Thank you.
There's lots of food for thought here from all of you. Thank you very much for that.
Thank you, Dr. Willison, for your comments about adaptation, that ecosystems adapt, that species adapt, but we need to create a framework to optimize that adaptation, if I can paraphrase what you've said. It's on the record, so we appreciate those thoughts.
I want to direct a question to Dr. Hutchings, because we have someone who's experienced with COSEWIC here, who was a chair from 2006-2010. I want to throw a little question out to you.
On the west coast, with our organization similar to Huntsman, we had the Bamfield Marine Science Centre, and we had a species at risk: abalone. We had a Bamfield Huu-Ay-Aht abalone aquaculture project. DFO helped to fund this. They creatively found a way to grow these creatures in an aquaculture setting as a first nations opportunity. They could stain the shells a different colour by feeding them different coloured seaweed, so you could differentiate them from the natural abalone. Regrettably, to sustain the program you have to be able to sell these creatures into a high-value market.

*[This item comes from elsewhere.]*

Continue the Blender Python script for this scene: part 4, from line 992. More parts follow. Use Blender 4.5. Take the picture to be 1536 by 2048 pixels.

One of my frustrations as a local MP was we could not get COSEWIC to make a decision to allow for the sale of these endangered species, or to allow for aquaculture to contribute, because if you put these animals back into the wild environment, they'll eat the local kelp and develop a normal-coloured shell, so you couldn't differentiate the aquaculture ones from the others.
Do you have any explanation that maybe would help me understand how that could happen? Secondly, how can we have decision-making that allows for recovery of species through creative programs that would help to create a local economy, especially for first nations, and get past a rigid “endangered: we cannot use them commercially“?